> THE TASK:
Look for the line containing "Write the bpy" and the line containing "scene.camera = cam"; retype them and all lines between, exactly, and leave out the pictures.

> EXTRACTED ENTRIES:

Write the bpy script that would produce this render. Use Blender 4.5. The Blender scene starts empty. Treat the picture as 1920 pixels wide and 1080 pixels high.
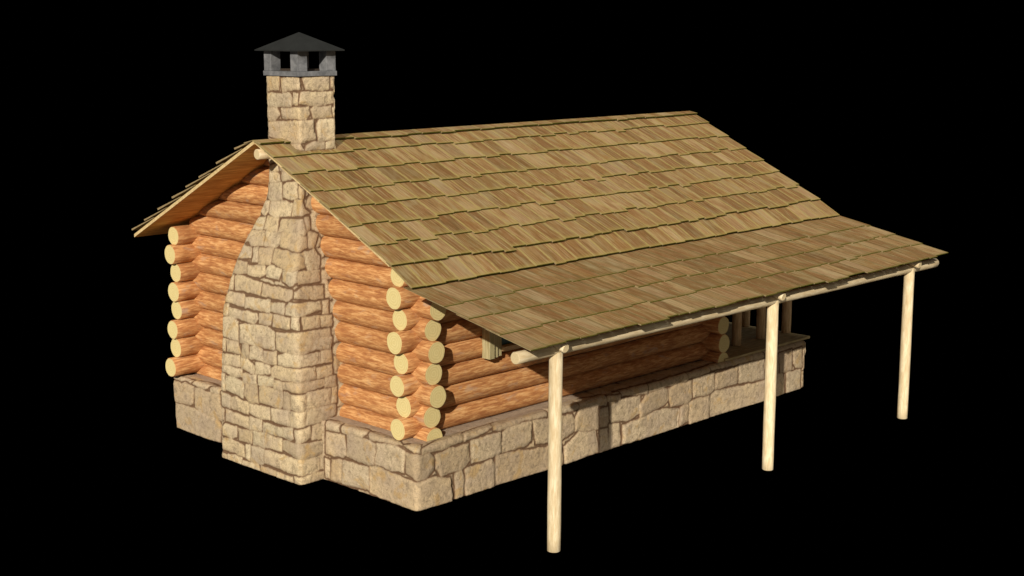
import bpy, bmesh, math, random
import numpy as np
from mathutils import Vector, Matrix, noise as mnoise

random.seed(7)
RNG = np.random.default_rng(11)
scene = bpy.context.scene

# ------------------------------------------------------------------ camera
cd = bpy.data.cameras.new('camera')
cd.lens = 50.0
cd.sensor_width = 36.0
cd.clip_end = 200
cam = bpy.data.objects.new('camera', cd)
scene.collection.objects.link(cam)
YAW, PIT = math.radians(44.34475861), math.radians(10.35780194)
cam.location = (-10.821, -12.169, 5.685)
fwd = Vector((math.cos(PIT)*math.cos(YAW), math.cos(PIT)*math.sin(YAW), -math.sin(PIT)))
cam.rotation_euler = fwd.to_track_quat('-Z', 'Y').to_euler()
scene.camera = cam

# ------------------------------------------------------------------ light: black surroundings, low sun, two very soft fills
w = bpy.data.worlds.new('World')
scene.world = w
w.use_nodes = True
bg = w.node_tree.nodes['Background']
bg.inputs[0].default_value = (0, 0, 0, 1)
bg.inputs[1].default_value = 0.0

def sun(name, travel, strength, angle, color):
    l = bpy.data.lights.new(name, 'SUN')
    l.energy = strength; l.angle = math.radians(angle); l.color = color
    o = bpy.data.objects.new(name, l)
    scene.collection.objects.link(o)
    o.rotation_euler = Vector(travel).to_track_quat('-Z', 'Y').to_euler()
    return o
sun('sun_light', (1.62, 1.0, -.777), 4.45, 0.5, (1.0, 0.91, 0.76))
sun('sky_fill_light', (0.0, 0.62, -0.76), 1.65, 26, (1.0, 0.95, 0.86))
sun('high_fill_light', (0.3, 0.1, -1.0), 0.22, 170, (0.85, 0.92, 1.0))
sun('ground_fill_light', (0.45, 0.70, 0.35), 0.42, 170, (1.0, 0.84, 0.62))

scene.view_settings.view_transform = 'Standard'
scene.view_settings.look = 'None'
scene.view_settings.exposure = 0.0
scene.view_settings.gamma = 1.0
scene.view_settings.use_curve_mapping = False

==

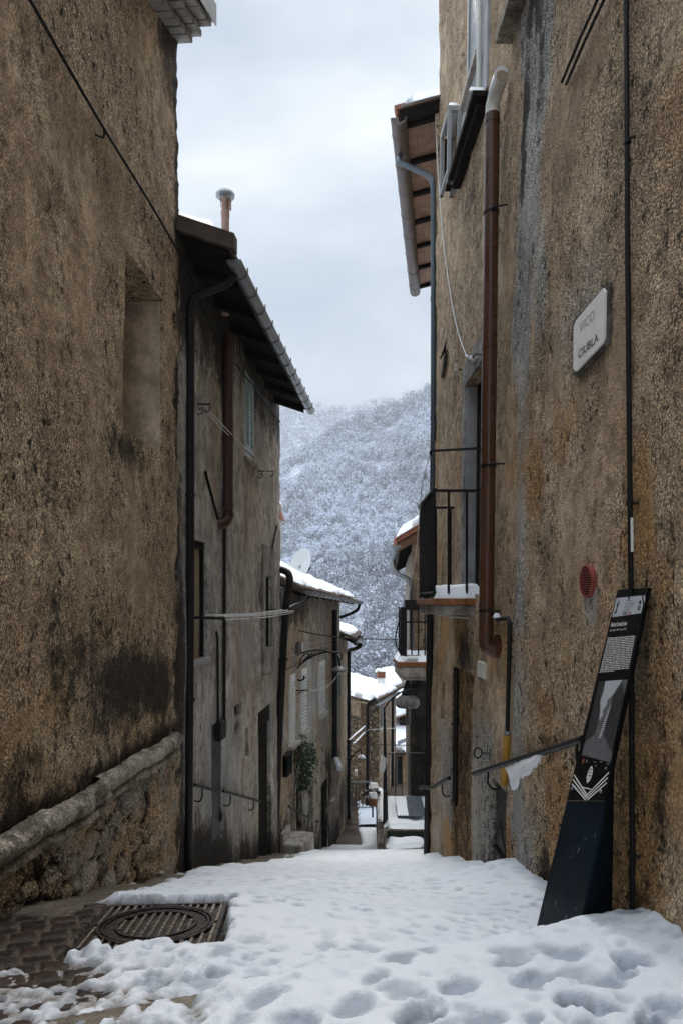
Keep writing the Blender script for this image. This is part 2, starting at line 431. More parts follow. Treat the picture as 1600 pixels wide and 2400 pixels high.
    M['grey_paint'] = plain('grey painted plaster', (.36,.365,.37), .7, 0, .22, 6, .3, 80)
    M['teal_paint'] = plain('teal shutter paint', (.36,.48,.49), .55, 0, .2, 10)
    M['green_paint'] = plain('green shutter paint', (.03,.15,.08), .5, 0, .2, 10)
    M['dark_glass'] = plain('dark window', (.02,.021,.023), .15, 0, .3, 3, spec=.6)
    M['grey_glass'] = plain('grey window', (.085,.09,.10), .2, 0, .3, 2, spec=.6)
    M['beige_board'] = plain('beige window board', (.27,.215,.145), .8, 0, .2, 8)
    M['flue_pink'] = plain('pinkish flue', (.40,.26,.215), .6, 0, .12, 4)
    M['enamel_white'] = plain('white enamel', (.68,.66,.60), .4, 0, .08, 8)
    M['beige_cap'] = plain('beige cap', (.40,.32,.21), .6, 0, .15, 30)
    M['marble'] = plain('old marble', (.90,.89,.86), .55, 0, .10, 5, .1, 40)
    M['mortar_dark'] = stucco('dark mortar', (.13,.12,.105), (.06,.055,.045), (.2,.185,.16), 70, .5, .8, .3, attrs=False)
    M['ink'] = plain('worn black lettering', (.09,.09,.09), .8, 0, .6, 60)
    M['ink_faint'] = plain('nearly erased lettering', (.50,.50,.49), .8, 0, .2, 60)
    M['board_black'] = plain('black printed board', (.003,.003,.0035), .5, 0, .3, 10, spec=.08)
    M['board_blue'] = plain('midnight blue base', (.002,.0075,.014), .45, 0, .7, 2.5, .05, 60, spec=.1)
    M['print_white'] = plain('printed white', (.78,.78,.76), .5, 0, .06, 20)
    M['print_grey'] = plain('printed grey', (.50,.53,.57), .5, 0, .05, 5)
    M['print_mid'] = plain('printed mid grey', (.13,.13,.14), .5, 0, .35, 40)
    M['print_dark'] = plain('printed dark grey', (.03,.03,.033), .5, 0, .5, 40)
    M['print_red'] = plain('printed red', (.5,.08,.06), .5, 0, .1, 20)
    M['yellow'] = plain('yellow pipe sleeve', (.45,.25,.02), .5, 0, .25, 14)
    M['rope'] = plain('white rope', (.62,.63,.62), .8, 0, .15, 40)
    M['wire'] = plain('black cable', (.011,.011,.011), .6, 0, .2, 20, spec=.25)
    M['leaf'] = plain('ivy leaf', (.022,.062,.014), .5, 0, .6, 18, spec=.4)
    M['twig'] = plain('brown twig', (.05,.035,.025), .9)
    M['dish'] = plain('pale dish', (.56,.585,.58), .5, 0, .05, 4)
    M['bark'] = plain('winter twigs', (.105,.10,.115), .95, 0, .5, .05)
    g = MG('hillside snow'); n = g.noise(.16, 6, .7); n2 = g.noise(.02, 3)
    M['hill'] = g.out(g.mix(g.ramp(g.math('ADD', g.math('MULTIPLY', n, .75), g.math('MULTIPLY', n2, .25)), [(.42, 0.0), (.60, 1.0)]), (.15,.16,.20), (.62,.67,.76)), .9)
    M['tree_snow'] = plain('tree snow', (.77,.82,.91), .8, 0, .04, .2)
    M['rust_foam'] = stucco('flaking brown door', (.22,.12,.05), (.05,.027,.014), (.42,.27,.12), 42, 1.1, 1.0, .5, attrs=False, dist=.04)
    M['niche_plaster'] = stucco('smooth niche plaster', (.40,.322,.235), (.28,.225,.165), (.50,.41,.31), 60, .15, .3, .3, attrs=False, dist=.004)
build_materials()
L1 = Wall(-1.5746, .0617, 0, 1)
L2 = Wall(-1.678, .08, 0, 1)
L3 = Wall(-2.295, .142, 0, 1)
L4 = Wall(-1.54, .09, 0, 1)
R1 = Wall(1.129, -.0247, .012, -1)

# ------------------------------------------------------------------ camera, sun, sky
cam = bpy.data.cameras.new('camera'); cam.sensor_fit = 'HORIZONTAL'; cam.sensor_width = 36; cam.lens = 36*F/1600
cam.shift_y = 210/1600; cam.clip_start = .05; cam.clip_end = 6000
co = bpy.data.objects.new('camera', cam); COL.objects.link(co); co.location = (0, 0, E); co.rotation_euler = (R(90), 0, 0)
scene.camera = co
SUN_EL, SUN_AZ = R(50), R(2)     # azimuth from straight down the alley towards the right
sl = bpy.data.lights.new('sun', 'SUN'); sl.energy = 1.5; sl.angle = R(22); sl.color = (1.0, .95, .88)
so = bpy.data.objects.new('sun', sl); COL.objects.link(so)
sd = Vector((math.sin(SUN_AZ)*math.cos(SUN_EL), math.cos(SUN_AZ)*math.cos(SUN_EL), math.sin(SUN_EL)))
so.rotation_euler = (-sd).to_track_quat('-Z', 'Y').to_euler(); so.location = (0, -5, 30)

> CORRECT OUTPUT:
Write the bpy script that would produce this render. Use Blender 4.5. The Blender scene starts empty. Treat the picture as 1920 pixels wide and 1080 pixels high.
import bpy, bmesh, math, random
import numpy as np
from mathutils import Vector, Matrix, noise as mnoise

random.seed(7)
RNG = np.random.default_rng(11)
scene = bpy.context.scene

# ------------------------------------------------------------------ camera
cd = bpy.data.cameras.new('camera')
cd.lens = 50.0
cd.sensor_width = 36.0
cd.clip_end = 200
cam = bpy.data.objects.new('camera', cd)
scene.collection.objects.link(cam)
YAW, PIT = math.radians(44.34475861), math.radians(10.35780194)
cam.location = (-10.821, -12.169, 5.685)
fwd = Vector((math.cos(PIT)*math.cos(YAW), math.cos(PIT)*math.sin(YAW), -math.sin(PIT)))
cam.rotation_euler = fwd.to_track_quat('-Z', 'Y').to_euler()
scene.camera = cam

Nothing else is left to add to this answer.